In the ’80s, Miyamoto interacted performatively and elaborated suggestions from the street life of downtown New York. In 1986, she opened Gallery Onetwentyeight: an art space still active on Manhattan’s Lower East Side, a meeting point for what gradually became an open community. This path led her to recover a memory of traditional Japanese culture. This further way of connecting the elements of her composite culture can be seen in the kimonos made in the 1990s and in the subsequent installations and performances.
A recurring attitude in her work is that of the ephemeral, the impermanent. Regarding her string constructions, she comments, “More than most art, my string pieces are vulnerable to time. They are absolutely temporal,” with a clear-mindedness that is also valid for later works, and only partly counterbalanced by the constant practice of drawing. At the same time, it is clear to her that this choice of precariousness does not imply any renunciation of the tenacity and strength with which her works embody and celebrate the irregularity to which every grid, every structure in the world is subjected.

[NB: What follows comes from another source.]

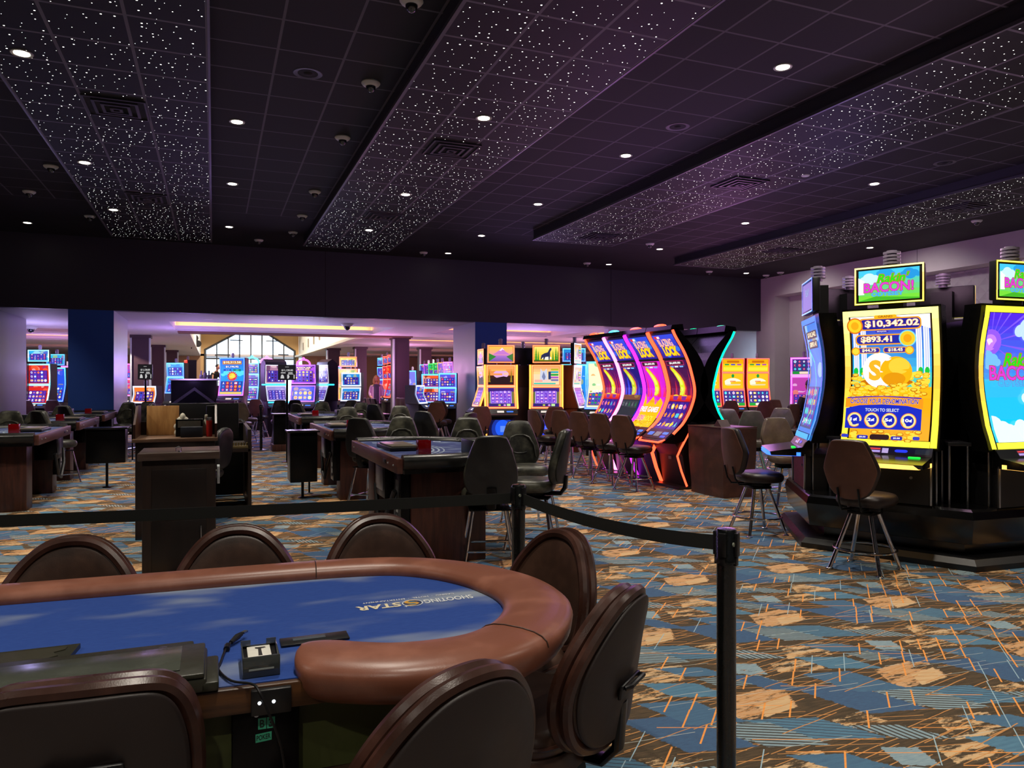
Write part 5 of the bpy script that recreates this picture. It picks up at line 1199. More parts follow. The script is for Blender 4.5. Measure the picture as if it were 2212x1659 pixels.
# ---- curved bank machines
def swoosh(a, x, y, s, body, edge):
    "a burning, curving yellow flame"
    P0 = [(-.46, .72), (-.28, .66), (-.10, .52), (.10, .34), (.26, .10), (.30, -.16), (.24, -.40), (.06, -.52), (-.12, -.50), (-.10, -.36), (-.06, -.16), (-.08, .06), (-.20, .26), (-.34, .46), (-.48, .60)]
    a.poly([(x+px*s*1.22+.02*s, y+py*s*1.08) for px, py in P0], edge); a.poly([(x+px*s, y+py*s) for px, py in P0], body); a.poly([(x+(px*.55+.03)*s, y+(py*.7)*s) for px, py in P0], lerpc(body, (255, 255, 160), .5))
def art_blaze(k):
    bg = [(120, 10, 150), (40, 30, 170), (220, 30, 220), (90, 20, 110)][k]; a = Art(1, 2.35, (24, 14, 50)); r = a.rnd = random.Random(20+k)
    a.grad(.03, .05, .97, 1.70, lerpc(bg, (230, 30, 20), .5) if k in (0, 3) else bg, lerpc(bg, (10, 0, 30), .45 if k != 2 else .05), 8)
    for i in range(9): a.poly([(x := r.uniform(.05, .95), .8), (x+.03, 1.0+r.uniform(0, .5)), (x+.09, .8)], lerpc(bg, (240, 40, 30) if k != 1 else (60, 90, 250), .6))
    # logo panel
    a.grad(.03, 1.76, .97, 2.30, (40, 30, 150), (50, 70, 220), 5)
    for i in range(7): a.ell(r.uniform(.1, .9), r.uniform(1.8, 2.25), .1, .06, (40, 60+15*i, 225), 12)
    a.text('BLAZING', .18, 2.03, .80, 2.20, (255, 190, 180), .03, (170, 70, 60), .06).text('LOCK', .22, 1.81, .86, 2.03, (255, 214, 20), .05, (214, 120, 10), .09); a.rr(.12, 2.21, .36, 2.27, .01, (220, 50, 60)); a.rr(.24, 2.215, .35, 2.265, .01, (250, 240, 240))
    a.rect(0, 1.71, 1, 1.755, (12, 8, 24)); a.rr(.10, 1.58, .88, 1.69, .02, (200, 40, 90)).rr(.115, 1.592, .865, 1.678, .015, (60, 14, 50)); a.text(['$6,600.00', '$33,000.00', '$6,600.00', '$6,600.00'][k], .24, 1.605, .74, 1.665, (250, 244, 244), .04)
    for x in (.24, .44, .66): a.rr(x, 1.53, x+.16, 1.565, .012, (120, 170, 240) if x != .44 else (230, 230, 250))
    swoosh(a, .52, 1.13, .56, (214, 232, 40) if k != 1 else (190, 210, 40), (250, 120, 40))
    if k in (0, 3):
        a.grad(.03, .72, .97, .86, (220, 40, 20), (240, 80, 30), 3)
        for x in (.3, .68): a.ell(x, .84, .12, .035, (250, 196, 40)).poly([(x-.12, .84), (x+.12, .84), (x+.08, .74), (x-.08, .74)], (130, 40, 150)).rect(x-.11, .79, x+.11, .81, (250, 190, 60))
        a.rect(.03, .05, .97, .70, (44, 24, 120)); a.symbols(.05, .07, .95, .69, 5, 3, [(250, 210, 40), (240, 120, 160), (80, 200, 220), (250, 240, 220), (255, 150, 40)], [(60, 30, 140), (74, 40, 160)])
    elif k == 1: a.rect(.03, .05, .97, .74, (46, 48, 58)); a.rect(.03, .70, .97, .84, (120, 70, 50)); a.ell(.4, .80, .14, .04, (150, 110, 60)).ell(.75, .80, .14, .04, (150, 110, 60)); a.symbols(.06, .50, .94, .68, 5, 1, [(40, 120, 70), (110, 112, 120), (80, 82, 90)], [(60, 64, 72)]); a.rect(.3, .16, .8, .2, (190, 190, 196)).text('$2.50', .36, .1, .66, .15, WHT)
    else:
        a.poly([(.03, .05), (.97, .05), (.97, .66), (.80, .78), (.62, .60), (.45, .82), (.2, .60), (.03, .9)], (255, 190, 20)); coins(a, .05, .06, .95, .3, 26)
        a.text('LOCK FOR', .35, .66, .80, .72, (240, 130, 30), .03).text('FREE GAMES', .06, .42, .94, .56, (255, 250, 236), .05, (220, 80, 30), .09, skew=.1).text('BLAZING', .10, .22, .46, .34, (250, 60, 130), .03, WHT, .06).text('LOCK', .52, .20, .92, .34, (255, 230, 60), .05, (210, 110, 20), .09)
    return a
LENSC = {'red': (255, 70, 40), 'blue': (60, 190, 255), 'green': (0, 200, 130), 'purple': (180, 30, 220), 'pink': (255, 120, 220)}
def bank_machine(t, art, cl, cr, cap, W=.66, lit=True):
    yf = interp([(.70, -.52), (.78, -.36), (.92, -.20), (1.10, -.08), (1.35, 0), (1.62, -.05), (1.90, -.16), (2.27, -.38)])
    body_curved(t, W, yf, .74, 2.26, lambda z: .07+.15*math.sin(PI*min(1, max(0, (2.27-z)/1.3)))**.8, BLACKM)
    g = G(); g.side([(-.13, .03), (.16, .03), (.14, .9), (-.05, .95), (-.36, .74), (-.34, .66), (-.20, .46)], -W/2+.03, W/2-.03); b = g.build('base_cabinet', BLACK, t)
    g = G(); g.box(-.035, .035, -.215, -.205, .40, .44); g.build('ticket_plate', STEEL, b)
    g = G(); g.side([(-.56, .66), (-.52, .69), (-.36, .80), (-.2, .93), (-.1, .93), (-.1, .7), (-.34, .64)], -W/2+.01, W/2-.01); dk = g.build('console', GLOSS, t)
    a = Art(1, .4, (20, 20, 24)); a.rr(.10, .12, .32, .26, .03, (60, 120, 230)).rect(.38, .10, .62, .28, (120, 120, 124)).rr(.68, .18, .9, .28, .03, (60, 130, 240)).rr(.70, .05, .9, .14, .03, (50, 90, 230)); a.mesh('button_panel', SCREEN, dk, lambda u, v, z: (-.3+u*.6, -.50+v*.42, .705+v*.32+z+.004))
    g = G(); g.tube([(-W/2+.02, -.50, .70), (-W/2+.08, -.575, .668), (W/2-.08, -.575, .668), (W/2-.02, -.50, .70)], .014, 8); g.build('console_light', glow('bank_'+cr, LENSC[cr], 4.2), t)
    if lit:
        screen_curved(t, art, W-.10, .80, 2.22, yf, SCREEN, off=.004, cuts=16)
    for sx, c in ((-1, cl), (1, cr)):
        g = G(); pts = [(sx*(W/2-.012), yf(.78+1.46*i/22)-.012, .78+1.46*i/22) for i in range(23)]; g.tube(pts, .019, 8); g.build('edge_light', glow('bank_'+c, LENSC[c], 4.2), t)
        g = G(); g.tube([(sx*(W/2-.015), -.10, .80), (sx*(W/2-.015), -.24, .58), (sx*(W/2-.015), -.30, .47), (sx*(W/2-.015), -.23, .25), (sx*(W/2-.015), -.14, .04)], .015, 8); g.build('lower_light', glow('bank_'+c, LENSC[c], 4.2), t)
    g = G(); g.side([(-.42, 2.25), (-.40, 2.31), (-.22, 2.33), (-.20, 2.24)], -W/2, W/2); cp = g.build('top_cap', BLACKM, t)
    g = G(); g.ball((-.06, -.34, 2.32), (.15, .05, .03), 12); g.build('top_lens', glow('bank_'+cap, LENSC[cap], 4.5), cp)
    g = G(); g.side([(-.30, 0), (.16, 0), (.16, .03), (-.28, .035)], -W/2-.02, W/2+.02); g.build('foot_plate', BLACK, t)
    return t
BG = 'curved slot machines in the four-machine bank'
info = [('red', 'pink', 'red', 'farthest'), ('pink', 'purple', 'blue', 'second from the far end'), ('purple', 'red', 'red', 'third from the far end'), ('red', 'red', 'red', 'nearest')]
for k in range(4):
    cl, cr, cap, w_ = info[k]
    t = thing('slot_machine', 'curved slot machine of the BLAZING LOCK bank, %s, %s top light' % (w_, 'blue' if cap == 'blue' else 'red'), 'slot machine', (6.35, 11.265-.675*k, 0), -PI/2, BG); bank_machine(t, art_blaze(k), cl, cr, cap)
for k in range(2):
    t = thing('slot_machine', ('green-edged curved slot machine turned away, behind the nearest bank machine', 'black curved slot machine turned away, mostly hidden by the bank')[k], 'slot machine', (6.64, 9.24+.675*k, 0), PI/2); bank_machine(t, art_blaze(1), 'green', 'green', 'green')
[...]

The exhibition is enriched by loans from public and private collections. Together with the artworks, archive materials testifying to life in the studio, exhibitions and performances are on display, proving the existence of an extensive documentary apparatus on Miyamoto’s work, the study of which is currently being reconstructed.
In parallel to the exhibition, a monograph on the artist edited by Luca Cerizza, Zasha Colah and Eva Fabbris is being prepared for publication in autumn 2023.